### Material shown

»»

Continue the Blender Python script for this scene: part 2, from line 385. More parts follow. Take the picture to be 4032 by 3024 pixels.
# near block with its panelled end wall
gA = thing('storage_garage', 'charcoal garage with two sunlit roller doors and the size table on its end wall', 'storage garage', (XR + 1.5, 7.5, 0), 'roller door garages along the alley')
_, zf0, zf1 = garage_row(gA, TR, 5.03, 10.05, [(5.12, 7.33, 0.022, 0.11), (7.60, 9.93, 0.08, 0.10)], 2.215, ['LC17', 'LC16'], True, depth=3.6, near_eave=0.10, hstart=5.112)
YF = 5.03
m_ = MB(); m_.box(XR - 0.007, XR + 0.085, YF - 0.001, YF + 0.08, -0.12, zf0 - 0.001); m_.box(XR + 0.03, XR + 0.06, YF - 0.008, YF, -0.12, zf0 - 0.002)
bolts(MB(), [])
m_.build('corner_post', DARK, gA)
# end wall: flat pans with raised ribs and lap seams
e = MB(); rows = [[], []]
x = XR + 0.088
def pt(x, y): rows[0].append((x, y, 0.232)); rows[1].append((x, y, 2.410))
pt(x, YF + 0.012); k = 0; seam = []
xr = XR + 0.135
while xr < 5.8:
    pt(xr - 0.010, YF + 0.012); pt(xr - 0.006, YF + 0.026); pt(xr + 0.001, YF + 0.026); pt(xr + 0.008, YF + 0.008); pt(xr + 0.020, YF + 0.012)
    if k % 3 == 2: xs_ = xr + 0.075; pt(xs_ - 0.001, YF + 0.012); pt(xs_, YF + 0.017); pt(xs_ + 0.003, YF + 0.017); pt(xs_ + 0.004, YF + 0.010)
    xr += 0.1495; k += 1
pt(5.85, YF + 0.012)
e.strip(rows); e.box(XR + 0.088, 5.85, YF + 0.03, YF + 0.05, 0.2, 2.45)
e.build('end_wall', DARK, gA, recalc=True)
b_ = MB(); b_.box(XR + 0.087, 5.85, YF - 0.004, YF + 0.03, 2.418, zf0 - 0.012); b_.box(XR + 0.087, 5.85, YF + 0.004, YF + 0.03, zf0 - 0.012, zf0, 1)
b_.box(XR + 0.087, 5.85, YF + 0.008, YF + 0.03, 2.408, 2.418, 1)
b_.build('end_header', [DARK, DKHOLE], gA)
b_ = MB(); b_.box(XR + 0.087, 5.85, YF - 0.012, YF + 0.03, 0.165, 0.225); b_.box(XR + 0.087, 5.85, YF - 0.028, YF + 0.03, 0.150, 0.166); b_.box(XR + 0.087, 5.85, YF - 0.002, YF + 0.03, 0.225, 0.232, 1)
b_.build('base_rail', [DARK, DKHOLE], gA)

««
»»

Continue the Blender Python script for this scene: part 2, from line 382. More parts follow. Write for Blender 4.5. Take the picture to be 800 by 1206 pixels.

««

### Stated exercise
Write out only the lines that run from the line containing "by 3024 pixels." through the line containing "b_.build('base_rail', [DARK, DKHOLE], gA)", both included, exactly as they appear above.

### Solution
Continue the Blender Python script for this scene: part 2, from line 385. More parts follow. Take the picture to be 4032 by 3024 pixels.
# near block with its panelled end wall
gA = thing('storage_garage', 'charcoal garage with two sunlit roller doors and the size table on its end wall', 'storage garage', (XR + 1.5, 7.5, 0), 'roller door garages along the alley')
_, zf0, zf1 = garage_row(gA, TR, 5.03, 10.05, [(5.12, 7.33, 0.022, 0.11), (7.60, 9.93, 0.08, 0.10)], 2.215, ['LC17', 'LC16'], True, depth=3.6, near_eave=0.10, hstart=5.112)
YF = 5.03
m_ = MB(); m_.box(XR - 0.007, XR + 0.085, YF - 0.001, YF + 0.08, -0.12, zf0 - 0.001); m_.box(XR + 0.03, XR + 0.06, YF - 0.008, YF, -0.12, zf0 - 0.002)
bolts(MB(), [])
m_.build('corner_post', DARK, gA)
# end wall: flat pans with raised ribs and lap seams
e = MB(); rows = [[], []]
x = XR + 0.088
def pt(x, y): rows[0].append((x, y, 0.232)); rows[1].append((x, y, 2.410))
pt(x, YF + 0.012); k = 0; seam = []
xr = XR + 0.135
while xr < 5.8:
    pt(xr - 0.010, YF + 0.012); pt(xr - 0.006, YF + 0.026); pt(xr + 0.001, YF + 0.026); pt(xr + 0.008, YF + 0.008); pt(xr + 0.020, YF + 0.012)
    if k % 3 == 2: xs_ = xr + 0.075; pt(xs_ - 0.001, YF + 0.012); pt(xs_, YF + 0.017); pt(xs_ + 0.003, YF + 0.017); pt(xs_ + 0.004, YF + 0.010)
    xr += 0.1495; k += 1
pt(5.85, YF + 0.012)
e.strip(rows); e.box(XR + 0.088, 5.85, YF + 0.03, YF + 0.05, 0.2, 2.45)
e.build('end_wall', DARK, gA, recalc=True)
b_ = MB(); b_.box(XR + 0.087, 5.85, YF - 0.004, YF + 0.03, 2.418, zf0 - 0.012); b_.box(XR + 0.087, 5.85, YF + 0.004, YF + 0.03, zf0 - 0.012, zf0, 1)
b_.box(XR + 0.087, 5.85, YF + 0.008, YF + 0.03, 2.408, 2.418, 1)
b_.build('end_header', [DARK, DKHOLE], gA)
b_ = MB(); b_.box(XR + 0.087, 5.85, YF - 0.012, YF + 0.03, 0.165, 0.225); b_.box(XR + 0.087, 5.85, YF - 0.028, YF + 0.03, 0.150, 0.166); b_.box(XR + 0.087, 5.85, YF - 0.002, YF + 0.03, 0.225, 0.232, 1)
b_.build('base_rail', [DARK, DKHOLE], gA)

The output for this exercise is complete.